The DFCC Sports Club handles all sports activities, while separate committees manage the rest of the leisure activities of employees. The DFCC Welfare Club organises the annual trip, sports day, Christmas party and the Avurudu Pola each year. Many of these events are attended by families of employees as well. The annual dinner dance is another important milestone in this context.
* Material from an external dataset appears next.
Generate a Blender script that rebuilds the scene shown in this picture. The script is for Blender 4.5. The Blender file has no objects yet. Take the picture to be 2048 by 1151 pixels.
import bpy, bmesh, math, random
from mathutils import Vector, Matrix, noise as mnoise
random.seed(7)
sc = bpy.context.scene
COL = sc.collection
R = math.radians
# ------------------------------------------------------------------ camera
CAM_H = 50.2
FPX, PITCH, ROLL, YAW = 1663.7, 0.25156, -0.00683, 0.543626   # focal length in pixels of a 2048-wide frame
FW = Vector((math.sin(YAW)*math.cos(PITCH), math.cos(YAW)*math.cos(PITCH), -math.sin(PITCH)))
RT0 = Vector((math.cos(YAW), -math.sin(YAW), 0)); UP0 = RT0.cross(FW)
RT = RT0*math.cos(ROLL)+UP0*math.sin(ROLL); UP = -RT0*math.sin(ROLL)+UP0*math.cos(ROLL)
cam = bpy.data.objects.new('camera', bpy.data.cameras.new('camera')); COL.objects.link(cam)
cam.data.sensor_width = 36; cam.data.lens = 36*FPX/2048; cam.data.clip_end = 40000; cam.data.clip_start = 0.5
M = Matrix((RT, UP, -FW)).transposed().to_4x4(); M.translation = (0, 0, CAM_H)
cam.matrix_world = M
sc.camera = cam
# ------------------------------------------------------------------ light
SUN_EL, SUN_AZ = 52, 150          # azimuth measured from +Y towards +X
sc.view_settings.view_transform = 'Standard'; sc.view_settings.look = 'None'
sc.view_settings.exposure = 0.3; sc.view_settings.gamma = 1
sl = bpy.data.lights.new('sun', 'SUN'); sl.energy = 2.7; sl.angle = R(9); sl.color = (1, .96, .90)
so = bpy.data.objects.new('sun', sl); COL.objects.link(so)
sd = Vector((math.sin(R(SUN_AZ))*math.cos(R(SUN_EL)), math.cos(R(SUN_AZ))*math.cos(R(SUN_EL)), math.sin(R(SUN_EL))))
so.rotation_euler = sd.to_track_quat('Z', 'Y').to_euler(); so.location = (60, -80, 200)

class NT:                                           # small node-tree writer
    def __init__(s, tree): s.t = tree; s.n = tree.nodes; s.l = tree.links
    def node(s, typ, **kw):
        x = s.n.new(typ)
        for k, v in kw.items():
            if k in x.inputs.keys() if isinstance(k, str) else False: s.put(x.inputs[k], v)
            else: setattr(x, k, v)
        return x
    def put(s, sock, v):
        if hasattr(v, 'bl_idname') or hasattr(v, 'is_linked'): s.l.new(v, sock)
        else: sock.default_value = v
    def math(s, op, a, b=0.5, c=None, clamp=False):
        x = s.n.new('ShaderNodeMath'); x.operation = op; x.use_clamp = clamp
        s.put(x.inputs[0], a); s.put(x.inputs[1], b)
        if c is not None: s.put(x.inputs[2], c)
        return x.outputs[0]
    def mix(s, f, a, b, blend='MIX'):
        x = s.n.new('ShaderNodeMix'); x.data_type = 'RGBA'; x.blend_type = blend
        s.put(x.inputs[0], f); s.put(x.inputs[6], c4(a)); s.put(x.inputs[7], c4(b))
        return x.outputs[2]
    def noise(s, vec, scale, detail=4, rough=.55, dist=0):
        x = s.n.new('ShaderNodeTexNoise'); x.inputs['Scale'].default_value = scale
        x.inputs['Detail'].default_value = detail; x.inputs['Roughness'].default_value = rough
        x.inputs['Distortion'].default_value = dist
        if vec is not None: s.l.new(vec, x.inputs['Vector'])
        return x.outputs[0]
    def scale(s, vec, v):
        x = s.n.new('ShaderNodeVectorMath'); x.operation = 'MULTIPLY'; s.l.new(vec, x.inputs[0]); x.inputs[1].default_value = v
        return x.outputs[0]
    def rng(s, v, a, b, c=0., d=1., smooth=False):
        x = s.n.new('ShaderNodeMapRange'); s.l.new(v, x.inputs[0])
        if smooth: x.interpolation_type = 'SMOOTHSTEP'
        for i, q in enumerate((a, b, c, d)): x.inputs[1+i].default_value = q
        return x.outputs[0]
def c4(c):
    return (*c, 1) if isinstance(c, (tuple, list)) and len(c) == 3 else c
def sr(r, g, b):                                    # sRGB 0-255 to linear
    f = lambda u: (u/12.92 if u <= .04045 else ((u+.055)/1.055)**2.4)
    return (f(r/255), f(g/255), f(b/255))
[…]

The REDS Committee for 2014/15 took office in July 2014. DFCC REDS was introduced a few years back with the intention of providing recently recruited young executives with avenues to network with their peers within DBB and integrate more effectively with the Bank and its culture. The year was one packed with a multitude of events such as the Big Quiz Night, a Street Party and Fun Rally to sustain the momentum of the newly joined Management Trainees, Executive Trainees and Assistant Relationship Managers. The calendar also included a CSR project at Sanhinda orphanage, Padukka where the REDs organised a day of activities for the children centered on team building and expression through art and music.

Phase two of the CSR initiative was completed at ‘Sambodhi Niwasaya’ Galle, an orphanage which is a home away from home to 60 differently abled children and adults. The REDS renovated the home’s computer lab and donated equipment as well.

The DFCC REDS during the year also launched their inaugural blood donation drive which witnessed a large participation of donors from among our staff.

Staff Wellness Initiatives

The nature of our business does not pose significant health and safety issues to employees. Nevertheless, we conducted several wellness initiatives through regular e-flyers on relevant topics and by arranging a series of class room and activity based workshop on subjects such as nutrition, exercise and mental wellbeing. A programme on self defence was also organised for our female employees as well as their female children.